[EXERCISE]: Begin at the first line below and copy each line exactly, ending with the line where "for y in (0.082, 0.515): box('leg', x, x" appears.

[DATA EXCERPT]:
——————————
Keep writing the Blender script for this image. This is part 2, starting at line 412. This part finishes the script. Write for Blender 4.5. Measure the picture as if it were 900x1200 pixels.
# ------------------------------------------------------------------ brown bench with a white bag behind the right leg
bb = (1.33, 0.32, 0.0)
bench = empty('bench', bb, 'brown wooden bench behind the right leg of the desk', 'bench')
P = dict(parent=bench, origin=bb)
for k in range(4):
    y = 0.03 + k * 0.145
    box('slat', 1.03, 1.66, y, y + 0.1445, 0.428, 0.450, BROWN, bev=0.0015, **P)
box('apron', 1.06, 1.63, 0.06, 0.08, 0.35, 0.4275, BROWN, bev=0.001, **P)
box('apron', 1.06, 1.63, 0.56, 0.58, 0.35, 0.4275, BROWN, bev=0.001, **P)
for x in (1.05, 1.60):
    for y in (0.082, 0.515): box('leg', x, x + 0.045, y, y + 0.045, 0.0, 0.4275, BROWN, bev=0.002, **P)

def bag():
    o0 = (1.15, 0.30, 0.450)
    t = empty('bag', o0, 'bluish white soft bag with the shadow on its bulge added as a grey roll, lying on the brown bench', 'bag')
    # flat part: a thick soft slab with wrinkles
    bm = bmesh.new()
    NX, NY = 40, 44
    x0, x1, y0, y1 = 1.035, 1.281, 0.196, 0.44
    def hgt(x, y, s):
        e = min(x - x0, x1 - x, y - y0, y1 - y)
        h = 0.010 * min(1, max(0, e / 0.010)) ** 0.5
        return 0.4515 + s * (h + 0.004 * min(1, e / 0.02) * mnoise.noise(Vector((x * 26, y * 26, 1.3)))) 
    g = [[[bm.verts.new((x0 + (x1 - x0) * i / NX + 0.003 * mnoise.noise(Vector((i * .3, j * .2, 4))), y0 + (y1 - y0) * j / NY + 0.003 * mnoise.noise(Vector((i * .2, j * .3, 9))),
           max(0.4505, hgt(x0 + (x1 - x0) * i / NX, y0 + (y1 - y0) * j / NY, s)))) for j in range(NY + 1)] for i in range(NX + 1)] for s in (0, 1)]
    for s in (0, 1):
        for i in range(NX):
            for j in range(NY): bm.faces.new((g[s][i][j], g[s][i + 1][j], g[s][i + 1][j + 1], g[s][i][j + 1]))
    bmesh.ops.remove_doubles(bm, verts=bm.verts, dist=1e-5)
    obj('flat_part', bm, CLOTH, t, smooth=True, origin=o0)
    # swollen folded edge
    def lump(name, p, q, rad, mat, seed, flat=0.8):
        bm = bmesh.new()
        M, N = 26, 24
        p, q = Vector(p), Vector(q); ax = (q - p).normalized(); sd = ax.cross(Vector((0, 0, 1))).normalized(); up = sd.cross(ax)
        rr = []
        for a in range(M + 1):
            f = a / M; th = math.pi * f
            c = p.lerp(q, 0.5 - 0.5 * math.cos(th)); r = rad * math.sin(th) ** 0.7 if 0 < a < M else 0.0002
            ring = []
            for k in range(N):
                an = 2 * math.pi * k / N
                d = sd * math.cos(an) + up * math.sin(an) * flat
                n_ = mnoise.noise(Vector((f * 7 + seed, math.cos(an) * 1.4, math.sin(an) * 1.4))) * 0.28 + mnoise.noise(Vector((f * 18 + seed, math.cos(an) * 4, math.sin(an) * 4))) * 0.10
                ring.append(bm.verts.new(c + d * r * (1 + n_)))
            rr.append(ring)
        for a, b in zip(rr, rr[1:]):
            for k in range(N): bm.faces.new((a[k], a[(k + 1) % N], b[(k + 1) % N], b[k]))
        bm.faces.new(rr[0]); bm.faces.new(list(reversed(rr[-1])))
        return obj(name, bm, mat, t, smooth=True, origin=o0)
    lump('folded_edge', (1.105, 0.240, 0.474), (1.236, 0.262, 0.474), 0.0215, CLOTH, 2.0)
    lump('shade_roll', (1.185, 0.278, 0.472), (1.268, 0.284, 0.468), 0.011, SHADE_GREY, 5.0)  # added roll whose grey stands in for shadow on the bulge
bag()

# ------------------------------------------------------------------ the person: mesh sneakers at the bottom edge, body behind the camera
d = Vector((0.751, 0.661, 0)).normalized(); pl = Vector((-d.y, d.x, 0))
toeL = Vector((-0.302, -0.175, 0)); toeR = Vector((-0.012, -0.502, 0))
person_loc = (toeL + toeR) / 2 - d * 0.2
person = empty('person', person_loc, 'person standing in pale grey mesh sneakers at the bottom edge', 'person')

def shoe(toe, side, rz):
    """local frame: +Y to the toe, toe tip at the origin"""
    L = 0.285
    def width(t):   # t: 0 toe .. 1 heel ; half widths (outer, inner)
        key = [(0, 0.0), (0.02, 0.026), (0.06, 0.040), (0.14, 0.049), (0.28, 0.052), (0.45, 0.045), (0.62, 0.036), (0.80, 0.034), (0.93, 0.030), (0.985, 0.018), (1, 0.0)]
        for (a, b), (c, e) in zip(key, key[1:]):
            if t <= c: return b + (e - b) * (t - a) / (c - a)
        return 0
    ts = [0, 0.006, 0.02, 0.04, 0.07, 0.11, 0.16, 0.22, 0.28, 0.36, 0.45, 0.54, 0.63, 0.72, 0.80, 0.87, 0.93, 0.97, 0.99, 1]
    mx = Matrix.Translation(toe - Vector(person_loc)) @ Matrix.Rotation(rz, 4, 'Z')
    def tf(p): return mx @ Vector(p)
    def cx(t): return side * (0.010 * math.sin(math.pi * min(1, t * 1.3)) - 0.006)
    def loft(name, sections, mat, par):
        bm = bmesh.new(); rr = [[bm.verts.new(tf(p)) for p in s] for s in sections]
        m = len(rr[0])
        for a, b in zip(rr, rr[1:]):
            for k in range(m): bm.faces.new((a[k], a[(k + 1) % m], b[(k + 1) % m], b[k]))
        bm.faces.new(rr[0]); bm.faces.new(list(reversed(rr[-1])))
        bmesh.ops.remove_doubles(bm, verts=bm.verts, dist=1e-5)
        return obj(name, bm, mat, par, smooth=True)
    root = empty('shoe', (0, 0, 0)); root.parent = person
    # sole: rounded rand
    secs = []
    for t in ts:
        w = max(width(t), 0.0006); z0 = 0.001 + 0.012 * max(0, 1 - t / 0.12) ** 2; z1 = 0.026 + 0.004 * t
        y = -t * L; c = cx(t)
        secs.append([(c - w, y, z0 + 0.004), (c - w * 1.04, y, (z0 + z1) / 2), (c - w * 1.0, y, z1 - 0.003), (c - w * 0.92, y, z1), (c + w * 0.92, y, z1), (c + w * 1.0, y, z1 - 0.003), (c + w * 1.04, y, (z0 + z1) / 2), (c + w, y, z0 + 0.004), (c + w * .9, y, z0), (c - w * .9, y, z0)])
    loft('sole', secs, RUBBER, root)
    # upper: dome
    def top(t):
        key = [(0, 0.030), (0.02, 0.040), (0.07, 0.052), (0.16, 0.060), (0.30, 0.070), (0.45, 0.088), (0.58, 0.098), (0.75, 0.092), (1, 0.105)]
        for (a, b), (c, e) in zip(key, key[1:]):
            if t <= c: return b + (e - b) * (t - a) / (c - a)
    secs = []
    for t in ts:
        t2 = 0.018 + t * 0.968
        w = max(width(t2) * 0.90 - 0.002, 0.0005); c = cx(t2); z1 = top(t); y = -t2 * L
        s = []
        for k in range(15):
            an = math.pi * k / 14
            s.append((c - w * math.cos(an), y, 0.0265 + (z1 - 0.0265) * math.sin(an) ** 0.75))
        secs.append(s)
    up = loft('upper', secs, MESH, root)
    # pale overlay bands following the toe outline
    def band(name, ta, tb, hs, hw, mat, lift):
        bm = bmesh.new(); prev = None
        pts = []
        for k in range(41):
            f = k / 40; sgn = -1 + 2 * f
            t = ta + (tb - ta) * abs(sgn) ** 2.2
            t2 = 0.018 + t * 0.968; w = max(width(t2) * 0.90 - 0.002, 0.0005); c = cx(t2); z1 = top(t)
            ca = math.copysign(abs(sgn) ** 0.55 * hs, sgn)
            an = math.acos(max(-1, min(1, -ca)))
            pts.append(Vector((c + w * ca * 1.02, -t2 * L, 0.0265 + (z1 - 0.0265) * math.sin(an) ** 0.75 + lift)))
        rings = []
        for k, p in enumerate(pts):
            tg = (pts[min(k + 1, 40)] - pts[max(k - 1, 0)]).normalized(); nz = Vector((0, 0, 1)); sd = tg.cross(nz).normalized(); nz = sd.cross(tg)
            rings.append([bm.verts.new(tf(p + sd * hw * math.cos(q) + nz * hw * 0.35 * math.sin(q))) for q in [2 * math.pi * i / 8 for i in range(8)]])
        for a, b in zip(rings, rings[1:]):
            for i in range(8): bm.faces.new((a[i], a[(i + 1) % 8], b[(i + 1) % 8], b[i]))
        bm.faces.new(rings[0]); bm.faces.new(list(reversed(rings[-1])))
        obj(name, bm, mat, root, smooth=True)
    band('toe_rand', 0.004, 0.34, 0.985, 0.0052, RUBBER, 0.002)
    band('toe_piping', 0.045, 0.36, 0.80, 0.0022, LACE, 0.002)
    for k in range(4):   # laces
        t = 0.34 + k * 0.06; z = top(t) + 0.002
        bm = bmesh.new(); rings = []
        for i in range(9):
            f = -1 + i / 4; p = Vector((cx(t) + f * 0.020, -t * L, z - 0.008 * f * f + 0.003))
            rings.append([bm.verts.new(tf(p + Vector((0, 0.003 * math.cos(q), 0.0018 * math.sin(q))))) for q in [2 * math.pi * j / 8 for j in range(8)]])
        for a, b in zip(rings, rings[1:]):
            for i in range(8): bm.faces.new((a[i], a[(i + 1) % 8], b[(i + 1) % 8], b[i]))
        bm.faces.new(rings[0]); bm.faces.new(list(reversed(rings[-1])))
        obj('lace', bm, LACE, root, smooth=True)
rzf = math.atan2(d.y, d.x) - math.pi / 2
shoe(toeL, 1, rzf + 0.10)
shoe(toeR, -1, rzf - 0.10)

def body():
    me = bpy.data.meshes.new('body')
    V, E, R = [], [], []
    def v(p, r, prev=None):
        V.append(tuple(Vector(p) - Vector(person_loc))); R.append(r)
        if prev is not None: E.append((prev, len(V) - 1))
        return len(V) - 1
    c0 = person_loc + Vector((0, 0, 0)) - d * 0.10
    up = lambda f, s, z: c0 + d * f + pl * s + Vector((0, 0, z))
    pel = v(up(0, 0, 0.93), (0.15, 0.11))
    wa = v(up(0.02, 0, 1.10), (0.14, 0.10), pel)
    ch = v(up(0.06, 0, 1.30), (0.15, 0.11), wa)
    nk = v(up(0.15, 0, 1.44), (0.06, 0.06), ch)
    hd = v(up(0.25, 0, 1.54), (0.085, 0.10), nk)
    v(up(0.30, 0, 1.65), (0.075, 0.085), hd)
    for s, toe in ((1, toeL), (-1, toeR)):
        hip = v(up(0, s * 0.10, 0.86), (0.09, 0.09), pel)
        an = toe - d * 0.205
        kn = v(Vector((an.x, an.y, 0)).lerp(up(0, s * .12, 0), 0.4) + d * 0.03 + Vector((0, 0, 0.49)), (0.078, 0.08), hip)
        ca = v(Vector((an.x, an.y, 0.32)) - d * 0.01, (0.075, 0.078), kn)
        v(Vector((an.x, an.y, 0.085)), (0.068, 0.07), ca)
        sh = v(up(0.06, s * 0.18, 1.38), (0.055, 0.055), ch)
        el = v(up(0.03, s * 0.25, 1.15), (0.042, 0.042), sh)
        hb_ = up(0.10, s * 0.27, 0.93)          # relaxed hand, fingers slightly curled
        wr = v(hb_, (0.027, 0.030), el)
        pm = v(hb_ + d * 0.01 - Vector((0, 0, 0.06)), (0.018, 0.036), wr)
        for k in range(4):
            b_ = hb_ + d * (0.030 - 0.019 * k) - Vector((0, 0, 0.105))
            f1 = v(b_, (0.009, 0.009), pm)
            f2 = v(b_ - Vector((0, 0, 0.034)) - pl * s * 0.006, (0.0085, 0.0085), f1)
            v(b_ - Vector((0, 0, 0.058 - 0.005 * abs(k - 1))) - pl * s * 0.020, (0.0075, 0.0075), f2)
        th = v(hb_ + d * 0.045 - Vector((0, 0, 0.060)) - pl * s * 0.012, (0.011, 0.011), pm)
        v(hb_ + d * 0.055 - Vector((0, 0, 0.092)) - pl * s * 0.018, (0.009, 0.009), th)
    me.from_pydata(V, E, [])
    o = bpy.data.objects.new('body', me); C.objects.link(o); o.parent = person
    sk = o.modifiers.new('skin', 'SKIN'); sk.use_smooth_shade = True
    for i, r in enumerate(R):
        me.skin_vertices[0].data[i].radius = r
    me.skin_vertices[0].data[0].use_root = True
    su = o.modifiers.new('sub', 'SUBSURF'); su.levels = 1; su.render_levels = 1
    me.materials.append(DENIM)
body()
——————————
[REPLY]:
Keep writing the Blender script for this image. This is part 2, starting at line 412. This part finishes the script. Write for Blender 4.5. Measure the picture as if it were 900x1200 pixels.
# ------------------------------------------------------------------ brown bench with a white bag behind the right leg
bb = (1.33, 0.32, 0.0)
bench = empty('bench', bb, 'brown wooden bench behind the right leg of the desk', 'bench')
P = dict(parent=bench, origin=bb)
for k in range(4):
    y = 0.03 + k * 0.145
    box('slat', 1.03, 1.66, y, y + 0.1445, 0.428, 0.450, BROWN, bev=0.0015, **P)
box('apron', 1.06, 1.63, 0.06, 0.08, 0.35, 0.4275, BROWN, bev=0.001, **P)
box('apron', 1.06, 1.63, 0.56, 0.58, 0.35, 0.4275, BROWN, bev=0.001, **P)
for x in (1.05, 1.60):
    for y in (0.082, 0.515): box('leg', x, x + 0.045, y, y + 0.045, 0.0, 0.4275, BROWN, bev=0.002, **P)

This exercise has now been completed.